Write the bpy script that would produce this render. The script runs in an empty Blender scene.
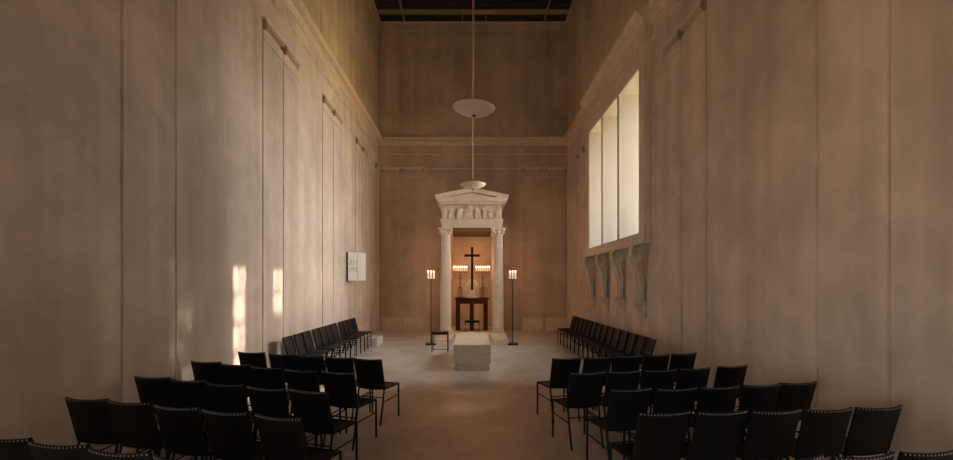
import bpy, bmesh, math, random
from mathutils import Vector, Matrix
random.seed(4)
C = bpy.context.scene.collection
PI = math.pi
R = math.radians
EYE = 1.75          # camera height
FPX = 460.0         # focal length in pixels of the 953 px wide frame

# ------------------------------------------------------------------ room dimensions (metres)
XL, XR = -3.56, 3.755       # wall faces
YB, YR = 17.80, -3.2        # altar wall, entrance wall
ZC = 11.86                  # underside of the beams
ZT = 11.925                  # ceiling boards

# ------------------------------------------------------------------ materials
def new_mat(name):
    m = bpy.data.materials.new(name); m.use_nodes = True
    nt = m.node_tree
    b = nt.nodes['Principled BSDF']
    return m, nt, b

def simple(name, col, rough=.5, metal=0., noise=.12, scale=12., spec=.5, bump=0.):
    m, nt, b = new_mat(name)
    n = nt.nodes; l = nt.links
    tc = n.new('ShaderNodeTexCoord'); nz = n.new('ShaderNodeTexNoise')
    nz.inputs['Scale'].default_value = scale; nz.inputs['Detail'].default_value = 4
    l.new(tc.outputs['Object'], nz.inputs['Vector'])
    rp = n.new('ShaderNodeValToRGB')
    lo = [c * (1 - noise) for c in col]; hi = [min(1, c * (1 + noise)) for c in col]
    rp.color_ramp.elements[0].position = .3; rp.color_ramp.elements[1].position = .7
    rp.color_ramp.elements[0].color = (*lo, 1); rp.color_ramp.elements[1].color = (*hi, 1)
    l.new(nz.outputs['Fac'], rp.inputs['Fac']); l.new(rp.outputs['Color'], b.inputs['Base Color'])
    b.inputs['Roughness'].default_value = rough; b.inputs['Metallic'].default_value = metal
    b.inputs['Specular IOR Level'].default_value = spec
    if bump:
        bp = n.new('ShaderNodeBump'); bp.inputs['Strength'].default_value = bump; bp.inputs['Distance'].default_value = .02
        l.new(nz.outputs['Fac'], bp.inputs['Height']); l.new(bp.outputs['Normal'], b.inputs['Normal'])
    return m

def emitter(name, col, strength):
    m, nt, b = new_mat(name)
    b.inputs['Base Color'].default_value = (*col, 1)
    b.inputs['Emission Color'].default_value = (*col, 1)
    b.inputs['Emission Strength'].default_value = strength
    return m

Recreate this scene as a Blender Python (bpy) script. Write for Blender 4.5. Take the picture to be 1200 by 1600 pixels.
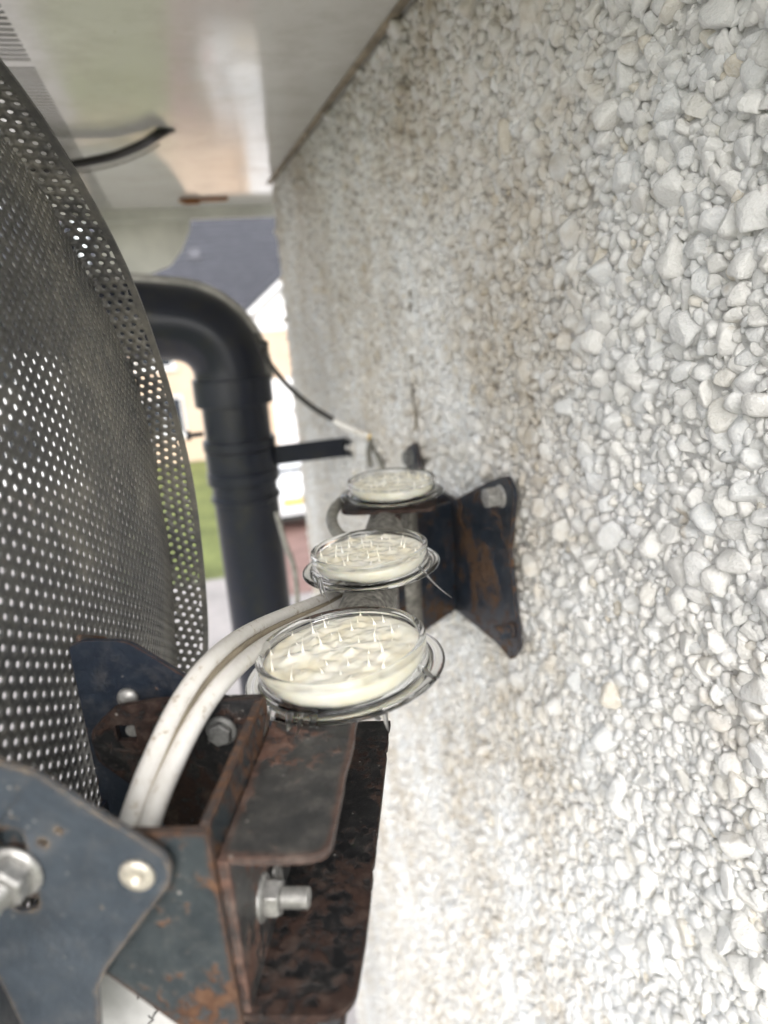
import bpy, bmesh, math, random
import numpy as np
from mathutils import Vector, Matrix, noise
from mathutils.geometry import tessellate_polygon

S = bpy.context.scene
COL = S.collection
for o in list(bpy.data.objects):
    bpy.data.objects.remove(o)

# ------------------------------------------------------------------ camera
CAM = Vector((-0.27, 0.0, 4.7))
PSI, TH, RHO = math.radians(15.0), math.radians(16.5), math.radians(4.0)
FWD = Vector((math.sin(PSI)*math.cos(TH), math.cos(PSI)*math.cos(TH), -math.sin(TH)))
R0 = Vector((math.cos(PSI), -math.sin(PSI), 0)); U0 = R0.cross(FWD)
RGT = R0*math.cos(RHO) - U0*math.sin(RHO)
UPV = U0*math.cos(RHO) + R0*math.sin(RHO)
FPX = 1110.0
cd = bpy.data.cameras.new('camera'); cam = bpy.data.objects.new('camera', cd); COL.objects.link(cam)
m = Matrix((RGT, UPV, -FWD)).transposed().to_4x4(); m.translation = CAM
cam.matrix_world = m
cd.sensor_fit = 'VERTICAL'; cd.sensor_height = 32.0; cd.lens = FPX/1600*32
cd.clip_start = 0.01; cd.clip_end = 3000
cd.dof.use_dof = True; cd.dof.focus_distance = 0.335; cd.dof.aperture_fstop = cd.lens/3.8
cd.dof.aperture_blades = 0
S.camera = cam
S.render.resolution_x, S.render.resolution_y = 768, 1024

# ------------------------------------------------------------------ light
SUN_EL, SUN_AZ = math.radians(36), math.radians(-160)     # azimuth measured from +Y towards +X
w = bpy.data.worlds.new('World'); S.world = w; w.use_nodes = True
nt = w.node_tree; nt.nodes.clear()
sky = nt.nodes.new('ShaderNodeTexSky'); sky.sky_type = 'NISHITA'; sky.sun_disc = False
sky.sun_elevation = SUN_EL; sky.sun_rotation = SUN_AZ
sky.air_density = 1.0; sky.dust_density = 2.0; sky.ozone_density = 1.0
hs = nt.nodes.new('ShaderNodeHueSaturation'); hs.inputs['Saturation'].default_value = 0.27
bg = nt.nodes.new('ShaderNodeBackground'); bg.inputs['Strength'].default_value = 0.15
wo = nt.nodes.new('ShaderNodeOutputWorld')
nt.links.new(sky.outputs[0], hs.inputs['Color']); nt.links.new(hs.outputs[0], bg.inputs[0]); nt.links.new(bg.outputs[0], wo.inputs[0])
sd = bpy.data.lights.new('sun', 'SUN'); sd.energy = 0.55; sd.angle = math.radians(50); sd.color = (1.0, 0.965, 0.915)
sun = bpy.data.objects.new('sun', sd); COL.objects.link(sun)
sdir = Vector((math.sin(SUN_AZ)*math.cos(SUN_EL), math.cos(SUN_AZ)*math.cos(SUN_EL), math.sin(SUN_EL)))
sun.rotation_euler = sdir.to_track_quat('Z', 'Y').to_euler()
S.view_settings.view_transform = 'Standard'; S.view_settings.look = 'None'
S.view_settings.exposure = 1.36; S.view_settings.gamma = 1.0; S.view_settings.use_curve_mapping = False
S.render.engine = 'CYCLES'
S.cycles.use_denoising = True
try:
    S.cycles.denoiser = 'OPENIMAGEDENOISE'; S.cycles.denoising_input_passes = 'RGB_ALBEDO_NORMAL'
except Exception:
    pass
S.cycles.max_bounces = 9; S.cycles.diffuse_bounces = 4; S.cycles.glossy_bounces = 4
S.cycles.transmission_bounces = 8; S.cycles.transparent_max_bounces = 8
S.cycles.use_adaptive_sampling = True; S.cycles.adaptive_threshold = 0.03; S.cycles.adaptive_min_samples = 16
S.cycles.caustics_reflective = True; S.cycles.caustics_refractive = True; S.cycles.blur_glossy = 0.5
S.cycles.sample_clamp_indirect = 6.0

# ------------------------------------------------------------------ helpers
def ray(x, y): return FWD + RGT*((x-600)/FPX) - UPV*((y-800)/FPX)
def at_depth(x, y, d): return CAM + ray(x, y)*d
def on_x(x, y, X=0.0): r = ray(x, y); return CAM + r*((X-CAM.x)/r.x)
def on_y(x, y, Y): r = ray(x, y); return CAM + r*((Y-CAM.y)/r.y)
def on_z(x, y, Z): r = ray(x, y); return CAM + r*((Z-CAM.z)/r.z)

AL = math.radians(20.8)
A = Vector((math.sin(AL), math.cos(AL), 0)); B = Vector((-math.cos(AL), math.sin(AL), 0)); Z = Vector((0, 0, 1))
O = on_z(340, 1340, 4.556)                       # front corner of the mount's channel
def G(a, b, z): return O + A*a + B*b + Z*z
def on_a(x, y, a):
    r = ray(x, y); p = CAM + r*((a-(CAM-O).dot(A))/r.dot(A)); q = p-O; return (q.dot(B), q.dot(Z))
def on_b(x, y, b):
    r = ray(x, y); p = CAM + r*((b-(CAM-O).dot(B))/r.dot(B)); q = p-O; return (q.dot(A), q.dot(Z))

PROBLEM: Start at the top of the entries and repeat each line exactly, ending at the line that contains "FPX = 460.0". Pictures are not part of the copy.

COMPLETE OUTPUT:
Write the bpy script that would produce this render. The script runs in an empty Blender scene.
import bpy, bmesh, math, random
from mathutils import Vector, Matrix
random.seed(4)
C = bpy.context.scene.collection
PI = math.pi
R = math.radians
EYE = 1.75          # camera height
FPX = 460.0         # focal length in pixels of the 953 px wide frame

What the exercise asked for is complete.